Dataset excerpt

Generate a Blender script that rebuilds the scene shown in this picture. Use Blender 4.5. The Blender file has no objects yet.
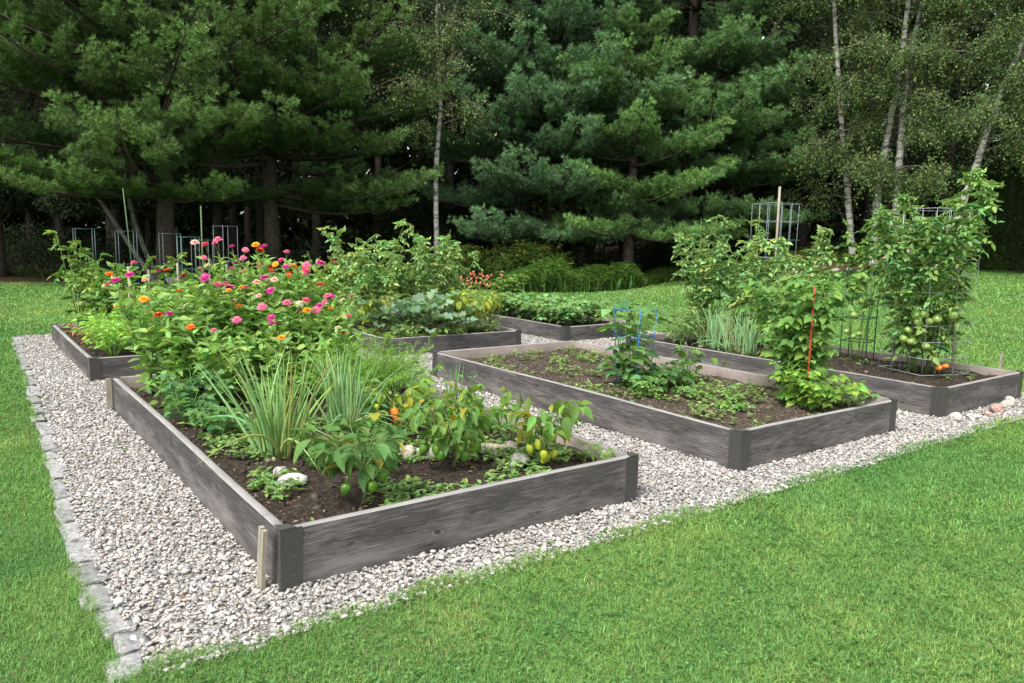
import bpy, math
import numpy as np
from mathutils import Vector, Matrix

scn = bpy.context.scene
COL = scn.collection
PI = math.pi

# ------------------------------------------------------------------ camera, sky, sun, exposure
CAM_H, PITCH, ROLL, FPX = 1.6285, 0.13604, 0.022516, 767.7
cd = bpy.data.cameras.new('camera')
cam = bpy.data.objects.new('camera', cd)
COL.objects.link(cam)
cd.sensor_width = 36.0
cd.lens = FPX / 1024 * 36
cd.clip_end = 500
fwd = Vector((0, math.cos(PITCH), -math.sin(PITCH)))
r0, u0 = Vector((1, 0, 0)), Vector((0, math.sin(PITCH), math.cos(PITCH)))
rx = r0 * math.cos(ROLL) + u0 * math.sin(ROLL)
uy = u0 * math.cos(ROLL) - r0 * math.sin(ROLL)
mw = Matrix((rx, uy, -fwd)).transposed().to_4x4()
mw.translation = (0, 0, CAM_H)
cam.matrix_world = mw
cd.dof.use_dof = True
cd.dof.focus_distance = 5.2
cd.dof.aperture_fstop = 9.0
scn.camera = cam

SUN_EL, SUN_AZ = math.radians(54), math.radians(212)     # azimuth clockwise from +Y: high, behind the camera, slightly left
world = bpy.data.worlds.new('World')
scn.world = world
world.use_nodes = True
wn = world.node_tree
wn.nodes.clear()
sky = wn.nodes.new('ShaderNodeTexSky')
sky.sky_type = 'NISHITA'
sky.sun_disc = False
sky.sun_elevation = SUN_EL
sky.sun_rotation = SUN_AZ
sky.dust_density = 3.0
sky.ozone_density = 1.0
hs = wn.nodes.new('ShaderNodeHueSaturation')              # overcast: the sky is nearly white
hs.inputs['Saturation'].default_value = 0.22
bg = wn.nodes.new('ShaderNodeBackground')
bg.inputs['Strength'].default_value = 0.145
wo = wn.nodes.new('ShaderNodeOutputWorld')
wn.links.new(sky.outputs[0], hs.inputs['Color'])
wn.links.new(hs.outputs[0], bg.inputs[0])
wn.links.new(bg.outputs[0], wo.inputs[0])

sl = bpy.data.lights.new('sun', 'SUN')
sun = bpy.data.objects.new('sun', sl)
COL.objects.link(sun)
sl.energy = 1.7
sl.angle = math.radians(16)
sl.color = (1.0, 0.96, 0.89)
sd = Vector((math.sin(SUN_AZ) * math.cos(SUN_EL), math.cos(SUN_AZ) * math.cos(SUN_EL), math.sin(SUN_EL)))
sun.rotation_euler = sd.to_track_quat('Z', 'Y').to_euler()

vs = scn.view_settings
vs.view_transform = 'Standard'
vs.look = 'None'
vs.gamma = 1
vs.use_curve_mapping = False
vs.exposure = 1.2

scn.cycles.max_bounces = 6
scn.cycles.diffuse_bounces = 3
scn.cycles.transmission_bounces = 3
scn.cycles.glossy_bounces = 2
scn.cycles.use_denoising = True
scn.cycles.use_adaptive_sampling = True

# ------------------------------------------------------------------ layout
AL = 0.63717                                   # heading of the rows of beds
CA, SA = math.cos(AL), math.sin(AL)


def W(u, v):
    """garden coordinates (u along the beds, v across them) to world x, y"""
    return -SA * u + CA * v, CA * u + SA * v


def UV(x, y):
    return -SA * x + CA * y, CA * x + SA * y


def sstep(x, a, b):
    t = np.clip((np.asarray(x, float) - a) / (b - a), 0, 1)
    return t * t * (3 - 2 * t)


def hz(x, y):
    """height of the ground"""
    x = np.asarray(x, float)
    y = np.asarray(y, float)
    u, v = UV(x, y)
    far = np.clip(y - 12, 0, 16)
    return -0.02 + 0.06 * sstep(u, 7.2, 8.8) + 0.08 * far * sstep(x, 2, 11) + 0.02 * np.clip(y - 27, 0, 30)


def gz(x, y):
    return float(hz(x, y))


def edge_v(u):
    """left edge of the gravel"""
    return np.interp(u, [2.8, 4.6, 5.4, 7.85, 10, 13], [.53, .50, .545, .65, .72, .79])


U_FRONT, U_BACK, V_RIGHT = 2.93, 12.95, 9.75

# ------------------------------------------------------------------ mesh helpers
R = np.random.default_rng(11)


def nrm(a):
    return a / np.maximum(np.linalg.norm(a, axis=-1, keepdims=True), 1e-9)


class Geo:
    def __init__(self):
        self.v, self.c, self.f, self.n = [], [], [], 0

    def add(self, V, faces, C, mi=0):
        V = np.asarray(V, np.float32).reshape(-1, 3)
        C = np.asarray(C, np.float32)
        if C.ndim == 1:
            C = np.broadcast_to(C[:3], (len(V), 3))
        self.v.append(V)
        self.c.append(C.reshape(-1, 3))
        for f in faces:
            f = np.asarray(f, np.int64)
            if len(f):
                self.f.append((f + self.n, mi))
        self.n += len(V)

    def mesh(self, name, mats, smooth=True):
        me = bpy.data.meshes.new(name)
        V = np.concatenate(self.v)
        C = np.concatenate(self.c)
        idx = np.concatenate([f.ravel() for f, _ in self.f]).astype(np.int32)
        sz = np.concatenate([np.full(len(f), f.shape[1]) for f, _ in self.f])
        mi = np.concatenate([np.full(len(f), m) for f, m in self.f]).astype(np.int32)
        st = np.concatenate([[0], np.cumsum(sz)[:-1]]).astype(np.int32)
        me.vertices.add(len(V))
        me.vertices.foreach_set('co', V.ravel())
        me.loops.add(len(idx))
        me.loops.foreach_set('vertex_index', idx)
        me.polygons.add(len(sz))
        me.polygons.foreach_set('loop_start', st)
        me.polygons.foreach_set('material_index', mi)
        me.polygons.foreach_set('use_smooth', np.full(len(sz), smooth))
        me.update(calc_edges=True)
        ca = me.color_attributes.new('Col', 'FLOAT_COLOR', 'POINT')
        ca.data.foreach_set('color', np.concatenate([C, np.ones((len(C), 1), np.float32)], 1).ravel())
        for m in (mats if isinstance(mats, (list, tuple)) else [mats]):
            me.materials.append(m)
        return me

    def build(self, name, mats, parent=None, loc=(0, 0, 0), rot=(0, 0, 0), smooth=True):
        o = bpy.data.objects.new(name, self.mesh(name, mats, smooth))
        COL.objects.link(o)
        o.location = loc
        o.rotation_euler = rot
        o.parent = parent
        return o


def tag(o, label=None, cat=None, group=None, kind=None):
    if label:
        o['label'] = label
    if cat:
        o['category'] = cat
    if group:
        o['group'] = group
    if kind:
        o['kind'] = kind
    return o


def thing(name, label, cat, loc=(0, 0, 0), rz=0, group=None):
    o = bpy.data.objects.new(name, None)
    COL.objects.link(o)
    o.empty_display_size = .1
    o.location = loc
    o.rotation_euler = (0, 0, rz)
    return tag(o, label, cat, group)


def link(name, me, parent=None, loc=(0, 0, 0), rot=(0, 0, 0), sc=1):
    o = bpy.data.objects.new(name, me)
    COL.objects.link(o)
    o.parent = parent
    o.location = loc
    o.rotation_euler = rot
    o.scale = (sc, sc, sc) if np.isscalar(sc) else sc
    return o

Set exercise
Exactly as written, please give again the lines from the beginning of the listing through the line containing "scn.camera = cam", inclusive, without any pictures.

Solution below
Generate a Blender script that rebuilds the scene shown in this picture. Use Blender 4.5. The Blender file has no objects yet.
import bpy, math
import numpy as np
from mathutils import Vector, Matrix

scn = bpy.context.scene
COL = scn.collection
PI = math.pi

# ------------------------------------------------------------------ camera, sky, sun, exposure
CAM_H, PITCH, ROLL, FPX = 1.6285, 0.13604, 0.022516, 767.7
cd = bpy.data.cameras.new('camera')
cam = bpy.data.objects.new('camera', cd)
COL.objects.link(cam)
cd.sensor_width = 36.0
cd.lens = FPX / 1024 * 36
cd.clip_end = 500
fwd = Vector((0, math.cos(PITCH), -math.sin(PITCH)))
r0, u0 = Vector((1, 0, 0)), Vector((0, math.sin(PITCH), math.cos(PITCH)))
rx = r0 * math.cos(ROLL) + u0 * math.sin(ROLL)
uy = u0 * math.cos(ROLL) - r0 * math.sin(ROLL)
mw = Matrix((rx, uy, -fwd)).transposed().to_4x4()
mw.translation = (0, 0, CAM_H)
cam.matrix_world = mw
cd.dof.use_dof = True
cd.dof.focus_distance = 5.2
cd.dof.aperture_fstop = 9.0
scn.camera = cam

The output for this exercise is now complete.